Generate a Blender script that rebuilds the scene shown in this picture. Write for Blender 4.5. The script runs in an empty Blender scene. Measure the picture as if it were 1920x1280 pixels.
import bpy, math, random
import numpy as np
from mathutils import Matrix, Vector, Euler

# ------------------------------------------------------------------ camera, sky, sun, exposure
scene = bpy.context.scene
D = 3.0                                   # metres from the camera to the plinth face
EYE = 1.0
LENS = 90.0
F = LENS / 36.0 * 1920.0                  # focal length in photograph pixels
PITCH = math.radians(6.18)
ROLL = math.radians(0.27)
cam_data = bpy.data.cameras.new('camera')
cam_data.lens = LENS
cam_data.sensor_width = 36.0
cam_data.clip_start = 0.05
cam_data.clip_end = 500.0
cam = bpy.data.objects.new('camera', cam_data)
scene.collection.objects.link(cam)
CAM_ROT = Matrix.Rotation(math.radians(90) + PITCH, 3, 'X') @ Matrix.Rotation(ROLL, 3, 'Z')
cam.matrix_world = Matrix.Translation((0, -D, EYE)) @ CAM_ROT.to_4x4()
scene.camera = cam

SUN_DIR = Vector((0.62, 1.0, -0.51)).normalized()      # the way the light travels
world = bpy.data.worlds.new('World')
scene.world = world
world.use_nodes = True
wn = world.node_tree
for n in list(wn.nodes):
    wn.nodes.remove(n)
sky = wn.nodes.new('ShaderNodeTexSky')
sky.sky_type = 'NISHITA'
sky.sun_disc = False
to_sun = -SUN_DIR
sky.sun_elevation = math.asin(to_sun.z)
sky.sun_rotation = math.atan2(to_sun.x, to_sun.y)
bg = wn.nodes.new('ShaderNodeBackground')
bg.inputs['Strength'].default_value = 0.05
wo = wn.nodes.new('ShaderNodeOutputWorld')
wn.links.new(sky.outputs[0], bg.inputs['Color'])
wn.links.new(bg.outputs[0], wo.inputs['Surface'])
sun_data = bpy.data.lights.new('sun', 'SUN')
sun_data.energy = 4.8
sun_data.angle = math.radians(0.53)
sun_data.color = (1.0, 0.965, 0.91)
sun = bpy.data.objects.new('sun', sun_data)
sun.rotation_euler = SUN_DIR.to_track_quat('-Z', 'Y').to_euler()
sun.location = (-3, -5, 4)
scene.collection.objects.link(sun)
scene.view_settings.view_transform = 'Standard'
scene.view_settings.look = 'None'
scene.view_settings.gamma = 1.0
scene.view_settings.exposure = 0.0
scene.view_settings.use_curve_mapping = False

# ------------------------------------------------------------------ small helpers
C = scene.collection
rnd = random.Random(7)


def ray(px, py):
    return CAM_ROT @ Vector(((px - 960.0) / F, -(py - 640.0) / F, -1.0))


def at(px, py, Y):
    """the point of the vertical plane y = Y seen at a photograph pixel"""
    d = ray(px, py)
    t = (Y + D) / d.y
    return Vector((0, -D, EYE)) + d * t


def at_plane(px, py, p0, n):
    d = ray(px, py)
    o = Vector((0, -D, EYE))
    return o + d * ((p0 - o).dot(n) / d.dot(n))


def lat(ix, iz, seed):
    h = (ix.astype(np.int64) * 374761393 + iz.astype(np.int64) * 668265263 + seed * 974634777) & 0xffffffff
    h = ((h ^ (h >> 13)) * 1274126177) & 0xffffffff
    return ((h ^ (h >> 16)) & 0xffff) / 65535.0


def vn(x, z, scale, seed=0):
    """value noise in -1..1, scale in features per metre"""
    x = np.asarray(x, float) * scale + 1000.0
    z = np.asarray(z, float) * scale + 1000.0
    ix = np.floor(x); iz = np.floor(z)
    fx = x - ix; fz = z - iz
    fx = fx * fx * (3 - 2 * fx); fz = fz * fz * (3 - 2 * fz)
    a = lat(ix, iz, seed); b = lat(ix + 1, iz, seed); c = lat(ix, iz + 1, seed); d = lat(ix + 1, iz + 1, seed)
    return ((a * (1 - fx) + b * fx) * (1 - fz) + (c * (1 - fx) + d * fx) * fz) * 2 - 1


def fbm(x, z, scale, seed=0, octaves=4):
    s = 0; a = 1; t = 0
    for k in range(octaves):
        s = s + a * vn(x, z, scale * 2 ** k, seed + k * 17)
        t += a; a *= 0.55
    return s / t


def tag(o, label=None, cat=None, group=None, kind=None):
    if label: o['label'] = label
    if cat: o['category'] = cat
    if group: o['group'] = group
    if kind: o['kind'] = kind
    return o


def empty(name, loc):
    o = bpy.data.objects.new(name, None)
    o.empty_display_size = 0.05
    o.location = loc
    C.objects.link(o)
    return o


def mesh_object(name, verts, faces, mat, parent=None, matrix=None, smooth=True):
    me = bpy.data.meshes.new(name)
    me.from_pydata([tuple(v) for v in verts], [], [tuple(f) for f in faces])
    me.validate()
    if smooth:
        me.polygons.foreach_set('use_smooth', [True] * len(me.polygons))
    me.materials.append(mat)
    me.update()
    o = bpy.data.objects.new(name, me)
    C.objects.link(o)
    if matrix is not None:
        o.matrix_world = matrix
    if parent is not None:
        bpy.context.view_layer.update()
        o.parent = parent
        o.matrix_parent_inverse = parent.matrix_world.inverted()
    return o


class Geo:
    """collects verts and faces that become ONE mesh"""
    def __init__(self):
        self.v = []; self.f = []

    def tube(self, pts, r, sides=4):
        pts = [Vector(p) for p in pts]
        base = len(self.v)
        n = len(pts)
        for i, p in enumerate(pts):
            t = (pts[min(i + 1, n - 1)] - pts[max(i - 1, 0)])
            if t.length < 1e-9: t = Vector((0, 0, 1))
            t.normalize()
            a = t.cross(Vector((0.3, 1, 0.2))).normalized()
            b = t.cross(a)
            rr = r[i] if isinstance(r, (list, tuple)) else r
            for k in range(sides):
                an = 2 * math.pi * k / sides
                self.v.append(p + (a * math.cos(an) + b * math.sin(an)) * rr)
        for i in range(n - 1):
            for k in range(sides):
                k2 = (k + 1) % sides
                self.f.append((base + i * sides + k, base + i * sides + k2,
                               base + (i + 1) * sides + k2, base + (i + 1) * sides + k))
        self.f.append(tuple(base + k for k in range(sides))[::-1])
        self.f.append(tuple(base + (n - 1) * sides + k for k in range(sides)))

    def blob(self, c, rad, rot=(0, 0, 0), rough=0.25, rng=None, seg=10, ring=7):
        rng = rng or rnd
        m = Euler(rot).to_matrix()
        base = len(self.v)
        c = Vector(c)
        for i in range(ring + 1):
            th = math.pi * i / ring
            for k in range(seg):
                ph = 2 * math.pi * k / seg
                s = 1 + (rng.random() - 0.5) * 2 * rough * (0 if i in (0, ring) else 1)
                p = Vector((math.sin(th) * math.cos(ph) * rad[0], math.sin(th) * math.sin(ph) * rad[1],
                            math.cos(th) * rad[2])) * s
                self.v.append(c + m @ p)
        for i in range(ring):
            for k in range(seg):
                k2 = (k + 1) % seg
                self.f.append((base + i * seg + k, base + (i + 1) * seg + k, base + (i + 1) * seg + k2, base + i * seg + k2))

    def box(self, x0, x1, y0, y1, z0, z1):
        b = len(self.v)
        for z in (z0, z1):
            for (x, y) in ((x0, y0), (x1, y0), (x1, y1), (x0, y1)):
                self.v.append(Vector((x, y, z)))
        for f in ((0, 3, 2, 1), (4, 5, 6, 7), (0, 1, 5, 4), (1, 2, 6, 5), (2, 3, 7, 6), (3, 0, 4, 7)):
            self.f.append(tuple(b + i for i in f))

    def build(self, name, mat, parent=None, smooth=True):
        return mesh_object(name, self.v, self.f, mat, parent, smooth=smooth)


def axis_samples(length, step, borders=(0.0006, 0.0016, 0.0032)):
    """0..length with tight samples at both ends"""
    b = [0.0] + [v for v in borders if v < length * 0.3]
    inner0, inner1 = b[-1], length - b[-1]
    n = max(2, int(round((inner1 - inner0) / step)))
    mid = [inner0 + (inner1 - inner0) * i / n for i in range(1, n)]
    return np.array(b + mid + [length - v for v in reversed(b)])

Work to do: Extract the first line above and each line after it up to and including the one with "from mathutils import Matrix, Vector, Euler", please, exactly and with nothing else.

Result for this task:
Generate a Blender script that rebuilds the scene shown in this picture. Write for Blender 4.5. The script runs in an empty Blender scene. Measure the picture as if it were 1920x1280 pixels.
import bpy, math, random
import numpy as np
from mathutils import Matrix, Vector, Euler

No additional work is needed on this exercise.